Teacher Preparation Policy
Minimum Standards of Performance: Connecticut does not set minimum standards of performance for the data that programs must report. Data from the Educator Preparation Program (EPP) Dashboard will be used as part of the requirements to determine program approval. Some of the accountability indicators are: best attempt pass rates for licensure exams, employment survey data for program completers in Connecticut hard-to-staff or high-need schools, and the persistence rate. However, there are no performance benchmarks for these data. The EPP Dashboard has not been launched as of January 2021.
Program Accountability: As a result of the lack of minimum standards of performance, Connecticut does not articulate consequences for programs that fail to meet specific criteria.
State Report Cards: The EPP dashboard will
include indicators such as: program completer rates, employment and persistence rates, licensure exam pass rates of program completers and the employment of program completers in hard-to-staff schools.
Program Approval Process: Connecticut does not maintain full authority over the teacher preparation program approval process. Connecticut mandates that all educator preparation institutions and alternate route to certification programs seek and maintain national accreditation through the Council for the Accreditation of Educator Preparation (CAEP). CAEP is utlized for ongoing program approval. Starting in 2018, the state began requiring programs to provide accountability indicators on the EPP Dashboard and uses these data "in conjunction with CAEP accreditation findings to determine continuing program approval for all Connecticut EPPs." Although the EPP Dashboard is not publicly available until Fall 2020, the state uses the Dashboard Data internally for program review.
Establish the minimum standards of performance for each category of data.
Connecticut should establish precise minimum standards for teacher preparation program performance for each category of data it collects to help clarify expectations regarding program quality.
Ensure that criteria for program approval result in greater accountability.
Connecticut should ensure that programs are held accountable for meeting minimum standards of performance, and that the state's accountability system is sufficient to differentiate performance among programs, including alternate route programs. The state should establish clear follow-up actions for programs failing to meet these standards, including remediation or loss of program approval as appropriate. For programs exceeding minimum standards, STATE should consider finding effective ways to disseminate best practices.
Publish an annual report card on the state's website.

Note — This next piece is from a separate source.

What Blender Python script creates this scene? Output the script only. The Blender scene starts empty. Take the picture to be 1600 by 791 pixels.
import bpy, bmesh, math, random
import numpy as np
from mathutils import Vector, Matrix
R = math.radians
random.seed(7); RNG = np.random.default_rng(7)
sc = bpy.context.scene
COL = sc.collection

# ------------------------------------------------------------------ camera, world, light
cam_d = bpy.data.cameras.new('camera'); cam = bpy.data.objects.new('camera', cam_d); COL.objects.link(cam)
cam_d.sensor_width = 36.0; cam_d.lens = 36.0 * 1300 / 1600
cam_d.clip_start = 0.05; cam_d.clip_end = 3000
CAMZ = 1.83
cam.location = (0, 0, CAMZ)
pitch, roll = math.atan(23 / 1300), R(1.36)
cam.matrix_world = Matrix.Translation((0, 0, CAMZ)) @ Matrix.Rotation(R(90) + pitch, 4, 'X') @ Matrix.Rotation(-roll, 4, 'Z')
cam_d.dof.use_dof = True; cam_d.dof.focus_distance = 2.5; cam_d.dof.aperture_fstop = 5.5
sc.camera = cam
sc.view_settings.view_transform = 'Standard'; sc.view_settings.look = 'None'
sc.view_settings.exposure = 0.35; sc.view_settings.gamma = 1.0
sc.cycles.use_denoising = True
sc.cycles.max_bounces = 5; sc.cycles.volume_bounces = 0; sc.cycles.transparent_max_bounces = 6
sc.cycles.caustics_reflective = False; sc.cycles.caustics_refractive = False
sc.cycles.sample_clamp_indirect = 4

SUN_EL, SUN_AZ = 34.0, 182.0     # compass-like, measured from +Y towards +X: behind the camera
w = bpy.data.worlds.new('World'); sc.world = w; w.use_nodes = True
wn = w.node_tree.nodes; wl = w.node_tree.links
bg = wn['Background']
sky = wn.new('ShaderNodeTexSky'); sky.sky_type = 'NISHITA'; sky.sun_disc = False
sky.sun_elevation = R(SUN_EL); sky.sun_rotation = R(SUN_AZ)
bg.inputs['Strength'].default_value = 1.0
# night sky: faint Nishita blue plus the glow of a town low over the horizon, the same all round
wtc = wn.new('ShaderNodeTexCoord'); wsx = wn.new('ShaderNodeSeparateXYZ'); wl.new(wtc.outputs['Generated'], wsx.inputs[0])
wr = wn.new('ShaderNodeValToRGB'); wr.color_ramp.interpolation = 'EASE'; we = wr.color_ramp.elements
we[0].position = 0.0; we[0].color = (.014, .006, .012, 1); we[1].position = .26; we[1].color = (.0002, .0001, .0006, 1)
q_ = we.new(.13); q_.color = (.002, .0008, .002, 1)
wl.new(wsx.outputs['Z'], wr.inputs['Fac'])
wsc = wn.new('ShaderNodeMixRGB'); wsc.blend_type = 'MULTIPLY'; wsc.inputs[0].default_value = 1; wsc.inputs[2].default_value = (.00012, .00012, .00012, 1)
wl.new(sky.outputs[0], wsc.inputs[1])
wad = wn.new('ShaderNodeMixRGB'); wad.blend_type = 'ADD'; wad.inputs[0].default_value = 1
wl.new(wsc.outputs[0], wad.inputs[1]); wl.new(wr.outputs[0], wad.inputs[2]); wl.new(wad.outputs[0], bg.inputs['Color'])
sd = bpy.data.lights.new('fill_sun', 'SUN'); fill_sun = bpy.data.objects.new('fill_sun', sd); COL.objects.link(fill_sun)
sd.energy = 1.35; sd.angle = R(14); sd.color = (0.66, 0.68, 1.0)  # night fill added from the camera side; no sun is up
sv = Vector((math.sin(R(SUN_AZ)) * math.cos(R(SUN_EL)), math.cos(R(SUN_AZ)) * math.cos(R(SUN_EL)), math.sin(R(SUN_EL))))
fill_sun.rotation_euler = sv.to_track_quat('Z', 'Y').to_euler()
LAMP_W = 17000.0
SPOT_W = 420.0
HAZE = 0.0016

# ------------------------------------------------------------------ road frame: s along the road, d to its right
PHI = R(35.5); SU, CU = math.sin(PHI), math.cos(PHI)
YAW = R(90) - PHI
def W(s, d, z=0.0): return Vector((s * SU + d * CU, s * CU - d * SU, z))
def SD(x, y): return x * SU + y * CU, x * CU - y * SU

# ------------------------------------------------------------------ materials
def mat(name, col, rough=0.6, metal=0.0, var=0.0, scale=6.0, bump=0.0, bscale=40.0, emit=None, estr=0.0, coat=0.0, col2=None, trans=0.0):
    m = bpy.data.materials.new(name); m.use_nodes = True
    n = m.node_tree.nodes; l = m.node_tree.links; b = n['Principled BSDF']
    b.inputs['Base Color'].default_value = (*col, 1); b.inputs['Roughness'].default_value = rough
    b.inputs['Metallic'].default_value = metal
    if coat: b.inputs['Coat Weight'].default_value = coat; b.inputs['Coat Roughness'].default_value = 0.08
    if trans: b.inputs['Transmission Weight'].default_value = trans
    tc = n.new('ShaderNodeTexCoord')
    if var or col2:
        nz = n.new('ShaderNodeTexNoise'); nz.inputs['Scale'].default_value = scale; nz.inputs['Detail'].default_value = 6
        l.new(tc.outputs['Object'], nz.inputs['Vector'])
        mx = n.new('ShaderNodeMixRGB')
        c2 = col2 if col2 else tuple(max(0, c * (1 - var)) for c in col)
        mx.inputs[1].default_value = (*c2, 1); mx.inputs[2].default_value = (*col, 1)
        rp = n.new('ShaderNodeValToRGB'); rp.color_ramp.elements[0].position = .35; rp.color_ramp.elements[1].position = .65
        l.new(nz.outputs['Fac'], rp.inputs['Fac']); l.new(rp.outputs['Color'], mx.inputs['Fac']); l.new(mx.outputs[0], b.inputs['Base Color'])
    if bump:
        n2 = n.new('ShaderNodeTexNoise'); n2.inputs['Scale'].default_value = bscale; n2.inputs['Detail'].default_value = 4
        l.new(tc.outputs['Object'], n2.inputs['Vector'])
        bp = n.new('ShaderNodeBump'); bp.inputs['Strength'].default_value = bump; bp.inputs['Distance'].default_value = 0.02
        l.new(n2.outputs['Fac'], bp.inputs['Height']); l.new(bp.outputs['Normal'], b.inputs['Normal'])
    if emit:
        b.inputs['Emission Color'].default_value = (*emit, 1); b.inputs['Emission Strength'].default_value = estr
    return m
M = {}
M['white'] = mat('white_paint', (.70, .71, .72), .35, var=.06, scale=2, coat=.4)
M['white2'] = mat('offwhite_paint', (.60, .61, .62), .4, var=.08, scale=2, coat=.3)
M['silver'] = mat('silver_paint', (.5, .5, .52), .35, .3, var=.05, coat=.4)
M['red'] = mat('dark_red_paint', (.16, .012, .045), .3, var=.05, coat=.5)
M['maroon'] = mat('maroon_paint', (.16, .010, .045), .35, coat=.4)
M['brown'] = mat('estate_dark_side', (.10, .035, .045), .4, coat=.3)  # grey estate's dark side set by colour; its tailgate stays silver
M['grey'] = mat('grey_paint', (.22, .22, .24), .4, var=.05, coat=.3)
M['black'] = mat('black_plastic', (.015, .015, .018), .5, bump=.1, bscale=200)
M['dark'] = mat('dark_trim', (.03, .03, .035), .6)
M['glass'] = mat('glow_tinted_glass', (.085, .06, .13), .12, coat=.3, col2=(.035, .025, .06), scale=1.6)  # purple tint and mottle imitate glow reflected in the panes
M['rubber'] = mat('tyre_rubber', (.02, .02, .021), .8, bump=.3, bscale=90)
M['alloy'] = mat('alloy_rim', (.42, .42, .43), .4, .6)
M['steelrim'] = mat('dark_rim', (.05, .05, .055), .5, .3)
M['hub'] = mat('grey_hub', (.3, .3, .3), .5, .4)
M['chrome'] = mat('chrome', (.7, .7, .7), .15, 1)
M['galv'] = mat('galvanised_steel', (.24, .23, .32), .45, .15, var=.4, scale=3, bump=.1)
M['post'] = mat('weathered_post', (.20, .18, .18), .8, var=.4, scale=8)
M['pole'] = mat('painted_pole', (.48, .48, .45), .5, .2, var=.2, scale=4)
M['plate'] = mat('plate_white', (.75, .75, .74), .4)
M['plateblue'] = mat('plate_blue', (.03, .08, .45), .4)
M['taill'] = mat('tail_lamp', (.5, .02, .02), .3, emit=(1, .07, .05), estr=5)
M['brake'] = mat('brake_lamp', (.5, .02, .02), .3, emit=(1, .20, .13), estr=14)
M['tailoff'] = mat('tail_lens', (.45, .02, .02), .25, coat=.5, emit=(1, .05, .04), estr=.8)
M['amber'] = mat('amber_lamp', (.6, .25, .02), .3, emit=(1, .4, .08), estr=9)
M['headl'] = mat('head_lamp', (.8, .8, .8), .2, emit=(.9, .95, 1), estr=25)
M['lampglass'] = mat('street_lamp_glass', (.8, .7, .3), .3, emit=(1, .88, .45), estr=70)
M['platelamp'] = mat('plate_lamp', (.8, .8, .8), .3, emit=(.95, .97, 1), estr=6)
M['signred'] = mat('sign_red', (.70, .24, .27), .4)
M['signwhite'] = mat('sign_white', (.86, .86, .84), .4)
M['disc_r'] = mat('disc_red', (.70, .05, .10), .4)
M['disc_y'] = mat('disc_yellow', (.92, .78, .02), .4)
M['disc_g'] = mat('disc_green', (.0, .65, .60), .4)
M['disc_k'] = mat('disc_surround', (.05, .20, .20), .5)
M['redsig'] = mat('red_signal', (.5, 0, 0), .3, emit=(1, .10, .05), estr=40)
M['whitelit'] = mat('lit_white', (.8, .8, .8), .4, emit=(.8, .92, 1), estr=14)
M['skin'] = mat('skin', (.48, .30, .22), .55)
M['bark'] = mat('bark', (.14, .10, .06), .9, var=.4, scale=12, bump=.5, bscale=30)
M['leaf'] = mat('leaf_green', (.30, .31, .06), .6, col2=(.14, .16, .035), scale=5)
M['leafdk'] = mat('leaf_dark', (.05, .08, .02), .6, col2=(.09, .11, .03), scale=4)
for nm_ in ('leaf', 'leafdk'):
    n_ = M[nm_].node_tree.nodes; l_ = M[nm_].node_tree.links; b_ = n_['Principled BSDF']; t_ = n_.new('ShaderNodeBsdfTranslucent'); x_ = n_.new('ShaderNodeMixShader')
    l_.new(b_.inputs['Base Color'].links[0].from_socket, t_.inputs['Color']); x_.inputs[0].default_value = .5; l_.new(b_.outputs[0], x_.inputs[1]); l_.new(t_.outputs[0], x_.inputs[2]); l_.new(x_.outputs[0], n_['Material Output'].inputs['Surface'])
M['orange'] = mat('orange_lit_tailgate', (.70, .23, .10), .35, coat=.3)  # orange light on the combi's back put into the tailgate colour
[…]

While Connecticut makes some of the data it collects available at the institution level, the state should continue its progress toward producing an annual report card that clearly displays all program-level data the state collects on individual teacher preparation programs. The state should ensure that it presents data in its new Educator Preparation Data Dashboard in a manner that transparently conveys whether programs have met performance.
Maintain full authority over the process for approving teacher preparation programs.
Connecticut should not cede any of its approval authority to another accrediting body; instead, the state should ensure that it is the entity that directly considers all the evidence of program performance and makes the final determination of whether programs should continue to be authorized to prepare teachers.
Connecticut was helpful in providing NCTQ with facts that enhanced this analysis.
1D: Program Reporting Requirements
The state should examine a number of factors when measuring the performance of and approving teacher preparation programs.[1] Although the quality of both the subject-matter preparation and professional sequence is crucial, there are also additional measures that can provide the state and the public with meaningful, readily understandable indicators of how well programs are doing when it comes to preparing teachers to be successful in the classroom.[2]
States have made great strides in building data systems with the capacity to provide evidence of teacher performance.[3] These same data systems can be used to link teacher effectiveness to the teacher preparation programs from which they came. States should make such data, as well as other objective measures that go beyond licensure test pass rates, central components of their teacher preparation program approval processes, and they should establish precise standards for performance that are more useful for accountability purposes.[4]
National accrediting bodies, such as CAEP, are raising the bar, but are no substitute for states' own policy. A number of states now have somewhat more rigorous academic standards for admission by virtue of requiring that programs meet CAEP's accreditation standards. However, whether CAEP will uniformly uphold its standards (especially as they have already backtracked on the GPA requirement) and deny accreditation to programs that fall short of these admission requirements remains to be seen.[5] Clear state policy would eliminate this uncertainty and send an unequivocal message to programs about the state's expectations.[6]